:: Task input ::

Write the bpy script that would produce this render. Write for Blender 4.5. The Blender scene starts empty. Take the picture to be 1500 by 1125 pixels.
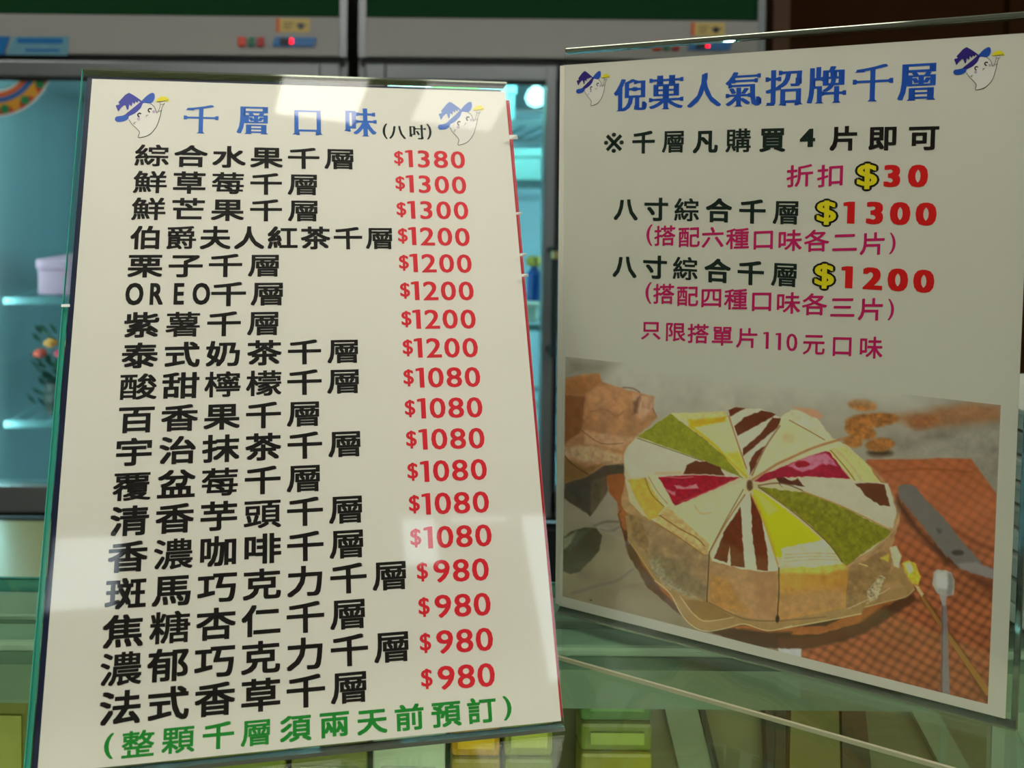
import bpy, math, random
import numpy as np
from mathutils import Vector, Matrix
random.seed(7); np.random.seed(7)
S = bpy.context.scene
COL = S.collection

# ------------------------------------------------------------------ camera
FPX, PITCH, ROLL, HC = 1099.965, -0.027951, 0.0093, 0.225178   # focal length (px of a 1500 wide frame), angles, height over the counter
OFU, OFV = -181.337, -244.966                                   # principal point offset
cF = np.array([0, math.cos(PITCH), math.sin(PITCH)])
cU = np.array([0, -math.sin(PITCH), math.cos(PITCH)])
cX = np.array([1.0, 0, 0])
cC = np.array([0, 0, HC])
right = math.cos(ROLL)*cX + math.sin(ROLL)*cU
upv = -math.sin(ROLL)*cX + math.cos(ROLL)*cU
cam = bpy.data.cameras.new('camera')
cam_o = bpy.data.objects.new('camera', cam); COL.objects.link(cam_o)
cam.sensor_width = 36; cam.lens = FPX/1500*36
cam.shift_x = -OFU/1500; cam.shift_y = OFV/1500
cam.clip_start = 0.01; cam.clip_end = 60
M = Matrix([[right[i], upv[i], -cF[i], cC[i]] for i in range(3)] + [[0, 0, 0, 1]])
cam_o.matrix_world = M
cam.dof.use_dof = True; cam.dof.focus_distance = 0.345; cam.dof.aperture_fstop = 9.5
S.camera = cam_o

# ------------------------------------------------------------------ world, lights, exposure
W = bpy.data.worlds.new('world'); S.world = W; W.use_nodes = True
W.node_tree.nodes['Background'].inputs[0].default_value = (0.86, 0.94, 1.0, 1)
W.node_tree.nodes['Background'].inputs[1].default_value = 3.4
S.view_settings.view_transform = 'Standard'; S.view_settings.look = 'None'
S.view_settings.gamma = 1; S.view_settings.use_curve_mapping = False
S.view_settings.exposure = 0.0
ADDED_CASE_LAMP = 15.0
LAMP = 7.0            # radiance of the ceiling panels
LB = 9.2  # radiance of the added hanging lamps
FRIDGE_LAMP = 42.0

# ------------------------------------------------------------------ helpers
def lin(c):
    c = np.asarray(c, float)/255
    return np.where(c <= .04045, c/12.92, ((c+.055)/1.055)**2.4)
def px_ray(u, v):
    a, b = u-750-OFU, v-562.5-OFV
    c, s = math.cos(ROLL), math.sin(ROLL)
    return cF*FPX + cX*(c*a+s*b) - cU*(-s*a+c*b)
def at(u, v, Y=None, Z=None):
    d = px_ray(u, v)
    t = (Y-cC[1])/d[1] if Y is not None else (Z-cC[2])/d[2]
    return cC + d*t
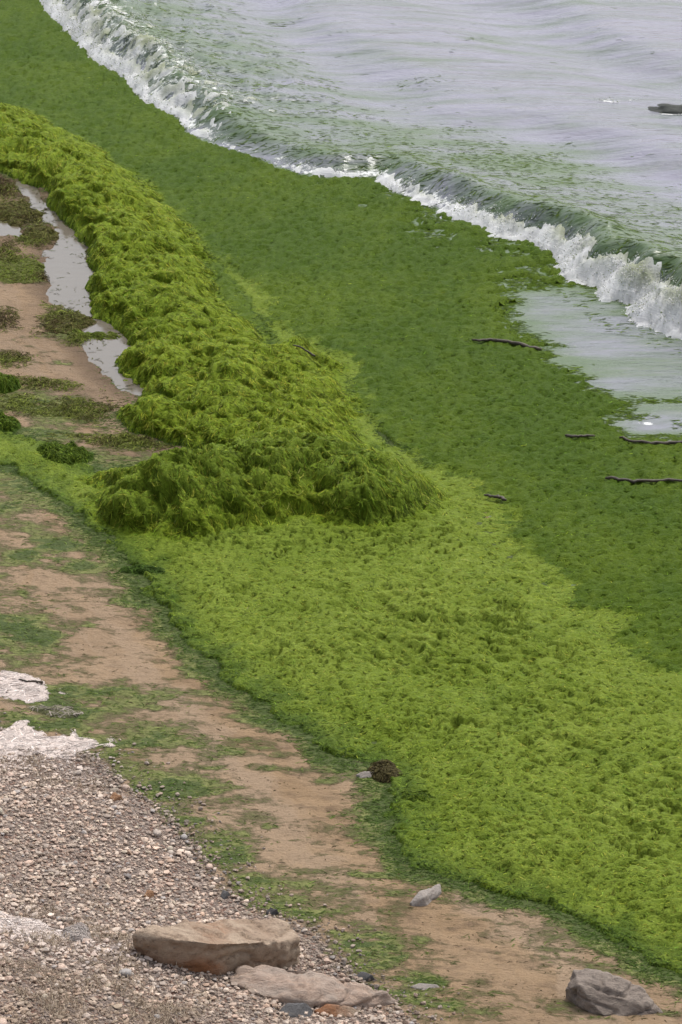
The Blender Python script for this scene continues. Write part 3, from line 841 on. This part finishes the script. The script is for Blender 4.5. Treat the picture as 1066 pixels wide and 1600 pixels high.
v, f, c = blobs(C, rad, rng.uniform(.5, 1, n), fc_, .25, OV, OF)
o = new_mesh('foam_spray', v, f, m_fo, {'col': c})
tag(o, 'flecks of white spray thrown up along the breaking wave', 'foam', kind='stuff')

# ------------------------------------------------------------------ pebbles of the shingle bank
PAL = np.array([[.40, .33, .27], [.36, .28, .225], [.46, .39, .33], [.30, .26, .23], [.43, .32, .26], [.24, .205, .18], [.50, .44, .38], [.33, .23, .17], [.26, .26, .265], [.38, .34, .27]])
PAL = 1.28 * (.72 * PAL + .28 * np.array([.37, .30, .24]))
PNAME = ['beige', 'tan', 'cream', 'grey brown', 'pinkish', 'dark brown', 'off white', 'rust brown', 'blue grey', 'sandy yellow']
fsh = fmean(D_sh)
edge = np.exp(-((fsh - 0.05) / 0.12) ** 2)
def sh_pick(n, wt=None):
    return pick((fsh > -0.04) & visible & (yy[Q[:, 0] // NT] < 31), n, wt)
n = 46000
P, ch = sh_pick(n)
rad = np.clip(rng.lognormal(math.log(.0112), .42, n), .005, .034)
P2, ch2 = pick((fsh < .02) & (fsh > -.6) & visible & (lab == 0) & (yy[Q[:, 0] // NT] < 31), 2600, np.exp(fsh / .13))
P, ch, n = np.concatenate([P, P2]), np.concatenate([ch, ch2]), n + 2600
rad = np.concatenate([rad, np.clip(rng.lognormal(math.log(.0085), .45, 2600), .004, .022)])
gzp = hz_g(P[:, 0], P[:, 1])
C = np.stack([P[:, 0], P[:, 1], gzp + rad * .25 + rng.random(n) ** 2 * .012], 1)
ci = rng.choice(10, n, p=[.17, .14, .14, .12, .11, .08, .08, .06, .04, .06])
cols = PAL[ci] * np.array([1.0, .96, .93]) * rng.lognormal(0, .09, n)[:, None]
cols[-2600:] *= .62
bw = np.max([np.exp(-(((P[:, 0] - a_[0]) / .7) ** 2 + ((P[:, 1] - a_[1]) / .45) ** 2)) for a_ in (at_beach(40, 1600, ground_z), at_beach(230, 1600, ground_z))], 0)
ww = np.max([np.exp(-(((P[:, 0] - a_[0]) / ex_) ** 2 + ((P[:, 1] - a_[1]) / ey_) ** 2)) for a_, ex_, ey_ in ((at_beach(20, 1185, ground_z), .75, .55), (at_beach(10, 1455, ground_z), .6, .4), (at_beach(180, 1490, ground_z), .3, .25))], 0)
cols = lerp(cols, np.array([.66, .57, .52]), .8 * ww * (rng.random(n) < .75))
cols = lerp(cols, np.array([.22, .155, .10]), .75 * bw * (rng.random(n) < .85))
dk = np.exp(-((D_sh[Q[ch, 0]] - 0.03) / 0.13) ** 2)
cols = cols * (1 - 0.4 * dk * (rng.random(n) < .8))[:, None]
IV0, IF0 = IV, IF
bm = bmesh.new(); bmesh.ops.create_icosphere(bm, subdivisions=1, radius=1.0)
sm = rad < .0135
qs = rng.uniform(.35, .7, n)
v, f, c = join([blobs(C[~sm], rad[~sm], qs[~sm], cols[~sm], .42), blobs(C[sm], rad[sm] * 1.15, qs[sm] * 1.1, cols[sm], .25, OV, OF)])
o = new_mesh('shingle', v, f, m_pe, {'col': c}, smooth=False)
tag(o, 'countless small beige and grey pebbles covering the bank', 'shingle', kind='stuff')
bm.free()

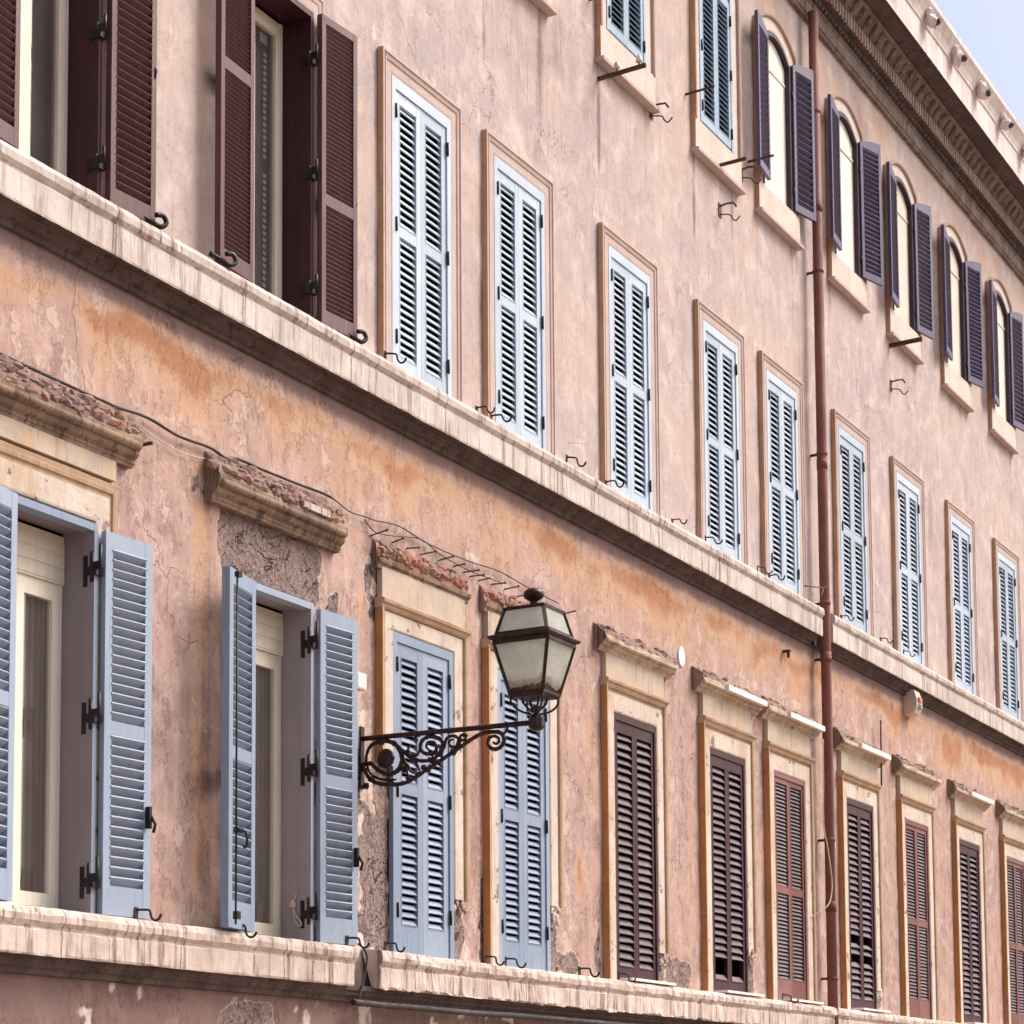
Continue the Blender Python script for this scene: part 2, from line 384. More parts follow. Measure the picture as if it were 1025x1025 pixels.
def frame_sweep(mb, path, prof, mat, matside, ring=None):
    """architrave: path of (x,z,nx,nz) with outward mitre; profile [(d,off)]"""
    N = len(prof); vs = [(x+nx*d, -o, z+nz*d) for (x, z, nx, nz) in path for (d, o) in prof]
    for k in range(N-1):
        fs = [(i*N+k, (i+1)*N+k, (i+1)*N+k+1, i*N+k+1) for i in range(len(path)-1)]
        mb.add(vs, fs, matside if k == N-2 else (ring[0] if ring and k >= ring[1] else mat))

# ------------------------------------------------------------------ the house
CX = [11.60, 14.46, 16.85, 18.80, 21.41, 24.01, 26.04, 28.71, 31.20, 33.85, 36.5]
HW = .545
ARCH_RISE = .24
ZS = 13.78
X_MIN, X_MAX = 2., 47.
openings = []
for i, c in enumerate(CX):
    openings.append((c-HW, c+HW, 1.36, 4.29, 0))
    openings.append((c-HW, c+HW, 6.56, 9.40, 0))
    if i >= 3: openings.append((c-HW+.03, c+HW-.03, 11.80, ZS, 1))

house = empty('apartment_building', (14.5, 0, GZ))
tag(house, 'long weathered pink plaster apartment house with rows of shuttered windows', 'building')
def H(o): o.parent = house; o.matrix_parent_inverse = Matrix.Translation((-14.5, 0, -GZ)); return o

def fb(x, z, s, k=0.): return noise.fractal(Vector((x*s, z*s, k)), 1., 2., 4)
def sst(v, a, b):
    t = min(1, max(0, (v-a)/(b-a))); return t*t*(3-2*t)
def bell(v, c, w): return math.exp(-((v-c)/w)**2)
PATCH = [(16.04, 16.30, 1.44, 3.12)]+[(CX[k]+.56, CX[k]+.80, 1.44, zz) for k, zz in ((2, 2.05), (3, 2.15), (4, 1.86), (5, 2.04), (7, 1.8))]
PATCH = [q+(.95,) for q in PATCH]+[  # x0,x1,z0,z1,strength : plaster lost down to the render
 (13.72, 15.20, 4.24, 4.86, 1.1), (15.62, 15.80, 1.45, 3.35, .9), (15.84, 16.06, 1.45, 2.75, .8), (15.30, 15.48, 3.9, 4.5, .75),
 (17.42, 17.62, 1.44, 2.05, .8), (17.95, 18.10, 1.44, 2.3, .8), (19.38, 19.62, 1.44, 2.0, .85), (19.5, 20.1, 1.44, 1.72, .75),
 (20.45, 20.62, 1.44, 2.1, .6), (22.0, 22.2, 1.44, 2.0, .8), (22.2, 22.95, 1.44, 1.78, .75), (24.62, 24.85, 1.44, 2.0, .7),
 (26.65, 26.95, 1.44, 1.7, .6), (13.75, 14.55, .45, .93, 1.0), (11.9, 12.25, 4.5, 4.72, .7), (16.4, 17.3, .5, .8, .6),
 (29.3, 29.6, 1.44, 1.8, .7), (13.35, 13.6, 4.75, 5.0, .6), (15.9, 16.2, 4.3, 4.95, .65)]
def i_top(c): return c > 18.
def stains(x, z):
    O = P = D = E = 0.
    n1 = fb(x, z, .8, 3.); n2 = fb(x, z, 2.2, 7.); nx = fb(x, 0, 1.3, 11.); ns = fb(x*1., z*.15, 3.2, 5.)
    if 4.6 < z < 6.3:
        O += bell(z, 5.84+.13*nx, .15+.06*n1)*(.85+.2*ns+.55*fb(x, z, .35, 51.)+.25*n1)
        O += bell(z, 5.60+.16*nx, .24)*(.38+.3*n1)
        O += bell(z, 5.35+.15*n1, .34)*(.22+.35*n1)
        P += bell(z, 5.42+.15*nx, .12)*(.08+.35*n2)
        D += sst(z, 5.93+.10*ns+.05*n2, 6.06)*.85 + bell(z, 5.95, .1)*max(0, ns)*.6
    if z > 13.6:
        O += bell(z, 14.4+.1*n1, .3)*max(0, .22+.7*n2+.4*n1)
    for c in CX:
        # runs beside the open shutters and trims
        if z < 5.1:
            O += bell(x, c-(1.03 if c != CX[1] else .95)+.05*n1, .13 if c != CX[1] else .16)*sst(z, 1.3, 2.2)*(.35+.4*n2 if c != CX[1] else .75+.5*n2+.2*n1)
            if c == CX[1]: D += bell(x, c-.88, .10)*sst(z, 1.2, 1.8)*(.55+.5*n2); O += bell(x, c-.95, .13)*.35
            P += bell(x, c-.83, .03)*.75+bell(x, c+.86, .05)*.35
        elif 6.6 < z < 10: 
            O += bell(x, c-1.0+.03*n1, .10)*(.22+.3*n2 if c != CX[1] else .55+.4*n2)
            P += bell(x, c-.79, .03)*.45+bell(x, c+.78, .04)*.35
            if z > 9.5: P += bell(z, 9.68, .05)*(.5 if abs(x-c) < .85 else 0)
        elif z > 10.8:
            O += bell(x, c-.8, .10)*.35
        if 4.9 < z < 5.6 and abs(x-c) < 1.1: P += bell(z, 5.28, .07)*.34
        if 9.7 < z < 11.42 and i_top(c): D += (bell(x, c-.66, .03)+.6*bell(x, c+.55, .035))*sst(z, 9.7, 10.6)*(.6+.6*n2)
        if 10.2 < z < 11.4 and abs(x-c) < .8: 
            O += .35*bell(x, c-.2+.3*n1, .12)*sst(z, 10.2, 11.3)
            D += .35*max(0, ns)*sst(z, 10.6, 11.3)
    if 1.36 < z < 2.2: P += sst(z, 1.8+.4*n2, 1.45)*.32
    if 6.5 < z < 7.4: P += sst(z, 7.15+.3*n2, 6.7)*.38; D += bell(z, 6.75, .12)*max(0, n2)*.5
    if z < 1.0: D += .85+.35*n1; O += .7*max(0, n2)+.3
    if z < 5: D += .30*max(0, fb(x, z, .7, 21.))+.12*ns
    if 6.6 < z: D += .42*max(0, fb(x, z, .6, 31.)+.05)+.2*max(0, ns)+.25*max(0, fb(x, z*.1, 4., 91.)-.1)
    D += .75*bell(x, 13.1, .45)*bell(z, 2.9, 1.2)*(.6+n1)
    D += .35*bell(x, 22.6, .5)*bell(z, 4.9, .6)
    P += bell(x, 13.05, .22)*bell(z, 5.33, .06)*.6
    if z < 3.5: P += bell(x, 15.86, .10)*(.75+.5*n2)
    P += bell(x, 15.5, .1)*bell(z, 4.1, .5)*(.5+n2)
    O += .5*bell(x, 22.3, .2)*bell(z, 4.0, 1.)
    rw = bell(x, 20.1, .09)*bell(z, 2.5, .32)
    O += rw*1.7*(.7+.8*n2)
    if z < 1.: E += .38*max(0, fb(x, z, 2.5, 41.)); P += .9*sst(fb(x, z, 4.5, 45.), .36, .5)+bell(x, 14.98, .07)*bell(z, .80, .12)*.9; O += .8*max(0, fb(x, z, 3., 77.))
    for (a, b, c_, d, st) in PATCH:
        if a-.35 < x < b+.35 and c_-.35 < z < d+.35:
            rr_ = min(.22, .45*(b-a), .45*(d-c_)); dx_ = abs(x-(a+b)/2)-((b-a)/2-rr_); dz_ = abs(z-(c_+d)/2)-((d-c_)/2-rr_)
            q = rr_-math.hypot(max(dx_, 0), max(dz_, 0))-min(max(dx_, dz_), 0.)*.3+.05*fb(x, z, 3.5, 61.)
            E = max(E, st*sst(q, -.10, .07)*(.9+.5*fb(x, z, 5., 17.)))
    cl = lambda v: min(1.3, max(0., v))
    return cl(O), cl(P), cl(D), cl(E)

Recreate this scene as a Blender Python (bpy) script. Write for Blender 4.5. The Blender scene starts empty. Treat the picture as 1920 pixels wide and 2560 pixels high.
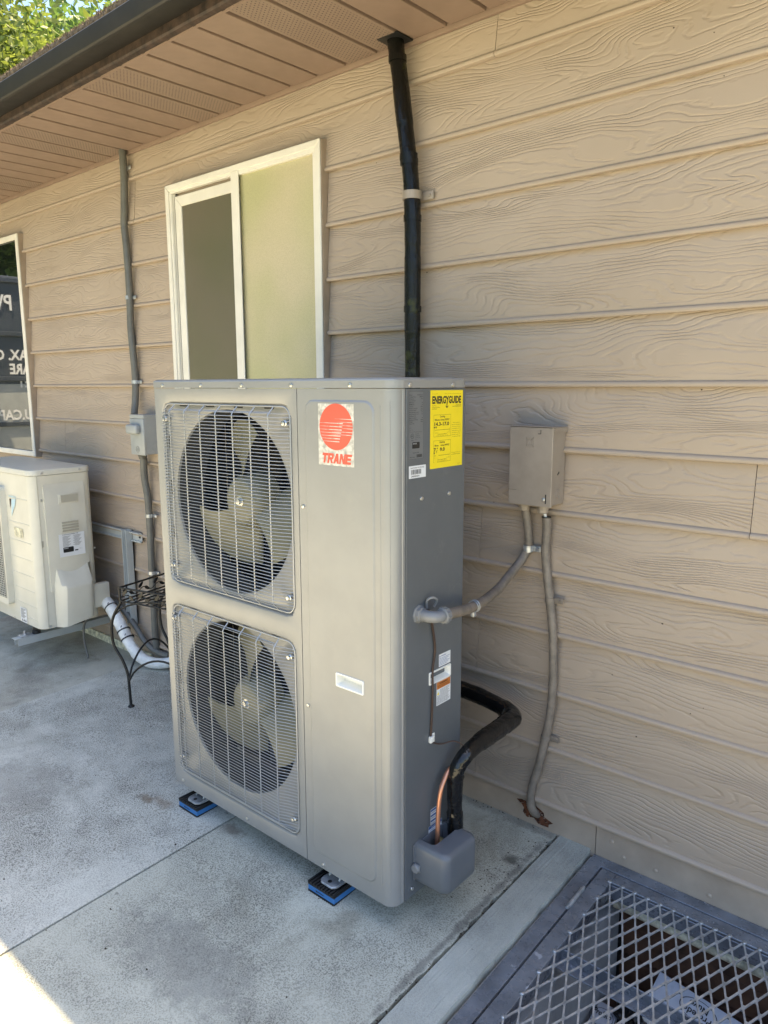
import bpy, bmesh, math, random
from mathutils import Vector, Matrix
from math import pi, sin, cos, radians as R

sc = bpy.context.scene
C = sc.collection
random.seed(7)

# ------------------------------------------------------------------ camera
cam_d = bpy.data.cameras.new('camera'); cam = bpy.data.objects.new('camera', cam_d); C.objects.link(cam)
YAW, PIT, ROL = -0.7129, -0.1718, -0.0029
fw = Vector((sin(YAW)*cos(PIT), cos(YAW)*cos(PIT), sin(PIT)))
rt = Vector((cos(YAW), -sin(YAW), 0)); up = rt.cross(fw)
r2 = rt*cos(ROL)+up*sin(ROL); u2 = -rt*sin(ROL)+up*cos(ROL)
CP = Vector((2.0339, -1.9116, 1.3671))
cam.matrix_world = Matrix(((r2.x, u2.x, -fw.x, CP.x), (r2.y, u2.y, -fw.y, CP.y), (r2.z, u2.z, -fw.z, CP.z), (0, 0, 0, 1)))
cam_d.sensor_fit = 'VERTICAL'; cam_d.sensor_height = 36; cam_d.lens = 1834.07/2560*36
cam_d.clip_start = 0.02; cam_d.clip_end = 800
sc.camera = cam

# ------------------------------------------------------------------ light
SUN_EL = R(71.0); SUN_AZ = R(38.0)          # azimuth from +y towards +x
w = bpy.data.worlds.new('World'); sc.world = w; w.use_nodes = True
nt = w.node_tree; nt.nodes.clear()
sky = nt.nodes.new('ShaderNodeTexSky'); sky.sky_type = 'NISHITA'; sky.sun_disc = False
sky.sun_elevation = SUN_EL; sky.sun_rotation = SUN_AZ
sky.air_density = 1.0; sky.dust_density = 2.2; sky.ozone_density = 1.0
bg = nt.nodes.new('ShaderNodeBackground'); bg.inputs[1].default_value = 0.085
wo = nt.nodes.new('ShaderNodeOutputWorld')
nt.links.new(sky.outputs[0], bg.inputs[0]); nt.links.new(bg.outputs[0], wo.inputs[0])
sl = bpy.data.lights.new('sun', 'SUN'); sl.energy = 4.4; sl.angle = R(0.8); sl.color = (1.0, 0.80, 0.50)
so = bpy.data.objects.new('sun', sl); C.objects.link(so)
sdir = Vector((sin(SUN_AZ)*cos(SUN_EL), cos(SUN_AZ)*cos(SUN_EL), sin(SUN_EL)))
so.rotation_euler = (-sdir).to_track_quat('-Z', 'Y').to_euler(); so.location = (3, 6, 12)
sc.view_settings.view_transform = 'Standard'; sc.view_settings.look = 'None'
sc.view_settings.gamma = 1; sc.view_settings.use_curve_mapping = False
sc.view_settings.exposure = 2.52
sc.cycles.max_bounces = 8; sc.cycles.diffuse_bounces = 5; sc.cycles.glossy_bounces = 4
sc.cycles.transmission_bounces = 4; sc.cycles.transparent_max_bounces = 8

# ------------------------------------------------------------------ helpers
def link(o): C.objects.link(o); return o
def thing(name, label, cat, loc=(0, 0, 0), group=None, kind=None):
    o = link(bpy.data.objects.new(name, None)); o.location = loc; o.empty_display_size = .1
    if label: o['label'] = label
    if cat: o['category'] = cat
    if group: o['group'] = group
    if kind: o['kind'] = kind
    return o
def tag(o, label=None, cat=None, group=None, kind=None):
    if label: o['label'] = label
    if cat: o['category'] = cat
    if group: o['group'] = group
    if kind: o['kind'] = kind
    return o
def rootloc(p):
    v = Vector((0, 0, 0))
    while p is not None: v += p.location; p = p.parent
    return v
def obj(name, bm, mat, parent=None, smooth=35, kind=None, label=None):
    """bm in world coordinates -> one mesh object, parented"""
    me = bpy.data.meshes.new(name)
    off = rootloc(parent)
    if off.length > 0: bmesh.ops.translate(bm, verts=bm.verts, vec=-off)
    bm.to_mesh(me); bm.free()
    mats = mat if isinstance(mat, (list, tuple)) else [mat]
    for m in mats: me.materials.append(m)
    if smooth:
        me.polygons.foreach_set('use_smooth', [True]*len(me.polygons))
        me.set_sharp_from_angle(angle=R(smooth))
    o = link(bpy.data.objects.new(name, me)); o.parent = parent
    if kind: o['kind'] = kind
    if label: o['label'] = label
    return o
def inst(src, parent, loc, rot=None, name=None):
    """another object sharing src's mesh; loc in world"""
    o = src.copy(); C.objects.link(o); o.parent = parent; o.location = Vector(loc)-rootloc(parent)
    if rot is not None: o.rotation_euler = rot
    return o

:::

Exactly and only the lines from the line with "Recreate this scene" to the line with "from math import pi, sin, cos, radians as R", both ends included, should be echoed. Do not carry over the pictures.

Recreate this scene as a Blender Python (bpy) script. Write for Blender 4.5. The Blender scene starts empty. Treat the picture as 1920 pixels wide and 2560 pixels high.
import bpy, bmesh, math, random
from mathutils import Vector, Matrix
from math import pi, sin, cos, radians as R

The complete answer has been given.